Gemeinsam mit Vizekanzler Werner Kogler und den Mitgliedern des Krisenkabinetts, allesamt mit schwarzen FFP2-Masken, war der Bundeskanzler im Hohen Haus erschienen, um Stellung zum russischen Einmarsch in der Ukraine zu nehmen. Die Botschaft lautete: Man verurteile den „Krieg in unserer Nachbarschaft“ und trage alle EU-Sanktionen mit, auch wenn das für die heimische Wirtschaft schmerzhaft werden könnte.

„Der 24. Februar wird die Geschichte verändern. Es ist kein guter Tag“, sagte Vizekanzler Werner Kogler. Die jüngste Rede Wladimir Putins sei an „geschichtsfälschender Theatralik“ nicht zu überbieten gewesen. Und auch wenn die NATO in den vergangenen Jahrzehnten „nicht immer sensibel genug“ vorgegangen sei – dass Putin nun behaupte, aus Selbstschutz zu handeln, sei eine „180-Grad-Verdrehung“. Dem russischen Präsidenten unterstellte Kogler ein „diktatorisches Regime“. Gegen den „Angriffskrieg“ in der Ukraine müsse man mit „Politik, Diplomatie und Sanktionen“ vorgehen. „Es kann nicht Ziel der Neutralität sein, teilnahmslos zuzusehen.“

An dem Punkt widersprach FPÖ-Chef Herbert Kickl: „Wenn du nicht stark bist, sei klug“, zitierte er den chinesischen Militärstrategen Sunzi. In den vergangenen Jahren sei es sowohl auf russischer als auch auf NATO- bzw. EU-Seite zu schuldhaftem und provokativem Verhalten gekommen. Die Analysen der Regierungsspitze seien jedoch von „Eindimensionalität, Einseitigkeit und Parteilichkeit“ gekennzeichnet: „Das ist weder mutig noch neutral.“ Sanktionen seien der falsche, selbstschädigende Weg. Stattdessen müsse Österreich dazu aufrufen, die Waffen niederzulegen und an den Verhandlungstisch zurückzukehren.

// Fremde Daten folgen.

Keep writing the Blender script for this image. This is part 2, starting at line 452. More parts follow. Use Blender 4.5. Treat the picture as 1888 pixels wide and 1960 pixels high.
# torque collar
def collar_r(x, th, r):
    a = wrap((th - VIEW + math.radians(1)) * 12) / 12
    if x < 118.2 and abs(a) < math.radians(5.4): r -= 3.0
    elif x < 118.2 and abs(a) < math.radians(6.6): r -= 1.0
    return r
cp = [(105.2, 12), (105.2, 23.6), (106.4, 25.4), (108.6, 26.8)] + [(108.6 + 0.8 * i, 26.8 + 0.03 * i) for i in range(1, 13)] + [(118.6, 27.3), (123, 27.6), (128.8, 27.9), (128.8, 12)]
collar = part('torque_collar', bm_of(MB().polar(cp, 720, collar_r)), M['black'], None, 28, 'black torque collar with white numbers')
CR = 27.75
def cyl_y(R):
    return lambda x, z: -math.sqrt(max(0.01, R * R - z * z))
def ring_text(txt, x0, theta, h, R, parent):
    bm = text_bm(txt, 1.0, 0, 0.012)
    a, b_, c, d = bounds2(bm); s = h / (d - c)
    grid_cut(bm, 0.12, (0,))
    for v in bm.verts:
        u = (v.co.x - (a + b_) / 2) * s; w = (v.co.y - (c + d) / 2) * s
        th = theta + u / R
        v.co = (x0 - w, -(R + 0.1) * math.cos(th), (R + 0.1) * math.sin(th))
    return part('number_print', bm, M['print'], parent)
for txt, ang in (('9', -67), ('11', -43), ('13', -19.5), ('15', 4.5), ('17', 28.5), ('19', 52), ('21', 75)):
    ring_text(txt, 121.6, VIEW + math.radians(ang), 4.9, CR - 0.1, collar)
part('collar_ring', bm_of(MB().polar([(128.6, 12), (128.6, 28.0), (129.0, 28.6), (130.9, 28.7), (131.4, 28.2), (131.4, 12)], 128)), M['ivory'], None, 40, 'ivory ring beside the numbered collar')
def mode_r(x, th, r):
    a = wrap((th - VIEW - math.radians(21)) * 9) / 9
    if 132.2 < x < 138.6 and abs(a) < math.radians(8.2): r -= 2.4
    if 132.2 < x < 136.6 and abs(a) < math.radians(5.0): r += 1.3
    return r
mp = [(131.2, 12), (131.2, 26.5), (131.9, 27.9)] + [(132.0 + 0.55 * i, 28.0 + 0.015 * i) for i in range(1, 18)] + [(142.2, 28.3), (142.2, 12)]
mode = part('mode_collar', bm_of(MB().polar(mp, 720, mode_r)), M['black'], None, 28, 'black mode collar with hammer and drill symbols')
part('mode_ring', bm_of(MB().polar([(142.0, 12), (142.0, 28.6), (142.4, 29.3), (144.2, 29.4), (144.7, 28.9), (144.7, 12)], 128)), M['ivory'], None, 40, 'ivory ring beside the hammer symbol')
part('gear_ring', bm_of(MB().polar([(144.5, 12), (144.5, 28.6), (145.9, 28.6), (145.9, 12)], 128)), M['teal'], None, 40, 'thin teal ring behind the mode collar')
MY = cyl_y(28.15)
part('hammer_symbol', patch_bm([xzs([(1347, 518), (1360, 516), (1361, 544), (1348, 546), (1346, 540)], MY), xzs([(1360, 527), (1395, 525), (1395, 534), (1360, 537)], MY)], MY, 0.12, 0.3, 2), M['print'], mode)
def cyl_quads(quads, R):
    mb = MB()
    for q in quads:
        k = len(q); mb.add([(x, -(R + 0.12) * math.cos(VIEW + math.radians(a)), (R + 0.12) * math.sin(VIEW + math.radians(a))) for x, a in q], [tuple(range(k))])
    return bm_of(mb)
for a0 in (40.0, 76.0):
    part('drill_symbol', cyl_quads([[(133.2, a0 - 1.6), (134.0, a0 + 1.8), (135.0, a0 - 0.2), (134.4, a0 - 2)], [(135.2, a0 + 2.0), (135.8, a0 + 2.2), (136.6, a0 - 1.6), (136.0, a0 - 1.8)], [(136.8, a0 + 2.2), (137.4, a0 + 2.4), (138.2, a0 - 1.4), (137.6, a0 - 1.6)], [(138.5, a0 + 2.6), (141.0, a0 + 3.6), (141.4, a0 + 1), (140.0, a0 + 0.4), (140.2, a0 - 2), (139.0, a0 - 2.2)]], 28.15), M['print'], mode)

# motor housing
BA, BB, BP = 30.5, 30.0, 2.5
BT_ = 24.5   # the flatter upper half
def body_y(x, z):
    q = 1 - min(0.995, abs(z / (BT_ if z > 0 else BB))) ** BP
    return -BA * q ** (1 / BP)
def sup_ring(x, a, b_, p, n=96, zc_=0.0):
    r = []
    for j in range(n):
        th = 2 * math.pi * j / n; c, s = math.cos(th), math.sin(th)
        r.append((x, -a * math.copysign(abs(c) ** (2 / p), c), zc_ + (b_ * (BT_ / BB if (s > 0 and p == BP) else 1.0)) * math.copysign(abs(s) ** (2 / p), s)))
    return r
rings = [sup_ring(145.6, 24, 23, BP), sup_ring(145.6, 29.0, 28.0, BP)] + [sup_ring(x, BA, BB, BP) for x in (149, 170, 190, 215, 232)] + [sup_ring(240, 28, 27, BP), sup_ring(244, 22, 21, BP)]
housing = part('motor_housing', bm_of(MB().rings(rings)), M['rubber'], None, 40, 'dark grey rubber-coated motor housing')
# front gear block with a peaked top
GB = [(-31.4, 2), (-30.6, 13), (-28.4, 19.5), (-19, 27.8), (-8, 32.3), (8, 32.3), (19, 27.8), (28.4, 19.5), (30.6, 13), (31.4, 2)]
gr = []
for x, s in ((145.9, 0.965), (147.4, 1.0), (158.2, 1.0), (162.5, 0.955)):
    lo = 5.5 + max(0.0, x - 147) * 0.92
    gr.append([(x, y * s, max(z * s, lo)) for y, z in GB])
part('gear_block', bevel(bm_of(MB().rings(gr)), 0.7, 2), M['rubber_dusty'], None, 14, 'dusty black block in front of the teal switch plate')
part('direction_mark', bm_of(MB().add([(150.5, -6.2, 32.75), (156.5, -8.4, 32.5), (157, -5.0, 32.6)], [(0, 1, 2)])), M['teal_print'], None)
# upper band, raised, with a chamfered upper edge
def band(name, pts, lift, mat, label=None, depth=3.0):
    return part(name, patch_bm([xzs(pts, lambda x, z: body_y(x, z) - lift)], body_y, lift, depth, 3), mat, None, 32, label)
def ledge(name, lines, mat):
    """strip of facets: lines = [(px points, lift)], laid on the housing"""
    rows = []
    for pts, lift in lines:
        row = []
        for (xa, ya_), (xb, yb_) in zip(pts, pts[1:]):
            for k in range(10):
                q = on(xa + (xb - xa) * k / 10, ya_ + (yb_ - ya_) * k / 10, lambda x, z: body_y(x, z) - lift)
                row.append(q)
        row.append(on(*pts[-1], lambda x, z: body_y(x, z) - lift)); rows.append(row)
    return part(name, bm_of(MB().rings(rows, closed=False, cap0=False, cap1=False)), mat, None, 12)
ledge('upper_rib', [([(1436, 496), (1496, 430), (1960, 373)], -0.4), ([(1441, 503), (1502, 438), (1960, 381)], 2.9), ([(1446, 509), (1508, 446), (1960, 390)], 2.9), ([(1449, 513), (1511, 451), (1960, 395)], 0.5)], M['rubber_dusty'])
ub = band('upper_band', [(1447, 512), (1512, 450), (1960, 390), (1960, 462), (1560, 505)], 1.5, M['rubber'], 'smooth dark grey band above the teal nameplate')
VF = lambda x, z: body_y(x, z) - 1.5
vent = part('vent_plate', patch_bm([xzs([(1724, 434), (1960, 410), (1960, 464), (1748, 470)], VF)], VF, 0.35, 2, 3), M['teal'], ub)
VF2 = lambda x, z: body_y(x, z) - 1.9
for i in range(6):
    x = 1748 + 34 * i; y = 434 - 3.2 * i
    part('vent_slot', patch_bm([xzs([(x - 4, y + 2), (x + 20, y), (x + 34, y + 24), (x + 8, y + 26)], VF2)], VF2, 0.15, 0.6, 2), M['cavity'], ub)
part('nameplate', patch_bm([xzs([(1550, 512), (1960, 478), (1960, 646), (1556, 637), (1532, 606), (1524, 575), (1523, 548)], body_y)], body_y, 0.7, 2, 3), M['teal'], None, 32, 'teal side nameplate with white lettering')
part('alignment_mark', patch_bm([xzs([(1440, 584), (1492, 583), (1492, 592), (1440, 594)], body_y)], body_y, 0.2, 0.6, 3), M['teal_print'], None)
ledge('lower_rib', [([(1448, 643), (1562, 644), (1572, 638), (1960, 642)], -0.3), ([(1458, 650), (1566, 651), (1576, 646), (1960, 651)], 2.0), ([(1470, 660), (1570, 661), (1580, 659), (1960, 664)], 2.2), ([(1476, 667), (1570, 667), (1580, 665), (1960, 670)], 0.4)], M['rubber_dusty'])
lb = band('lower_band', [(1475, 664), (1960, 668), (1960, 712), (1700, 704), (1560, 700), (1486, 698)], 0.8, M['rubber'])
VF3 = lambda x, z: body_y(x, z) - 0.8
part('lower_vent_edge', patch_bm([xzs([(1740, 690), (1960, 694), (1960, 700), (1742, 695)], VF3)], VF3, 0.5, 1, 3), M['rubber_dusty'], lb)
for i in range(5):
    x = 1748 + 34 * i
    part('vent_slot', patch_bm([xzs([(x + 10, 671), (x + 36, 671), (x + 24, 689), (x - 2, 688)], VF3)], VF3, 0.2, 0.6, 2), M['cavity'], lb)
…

„Antikapitalismus-Sehnsucht“

Neos-Chefin Beate Meinl-Reisinger hielt den Freiheitlichen daraufhin vor, sich in der jüngeren Vergangenheit von Putins Partei – Einiges Russland – finanziert haben zu lassen. „Sie sind keine Vertreter, sondern Verräter der Freiheit.“ Wobei es „aus einer modrigen Antikapitalismus-Sehnsucht heraus“ auch auf der Linken „Putin-Versteher“ gebe, sagte Meinl-Reisinger und warf einen kurzen Blick in den SPÖ-Block. Nein, im Ukraine-Krieg gebe es keine Neutralität.

Das sieht auch SPÖ-Vorsitzende Pamela Rendi-Wagner so: Es sei nicht hinnehmbar, wenn ein Staat auf europäischem Boden Grenzen mit Gewalt verschiebe. Neutralität bedeute nämlich nicht „Gleichgültigkeit gegenüber einem eklatanten Bruch des Völkerrechts“.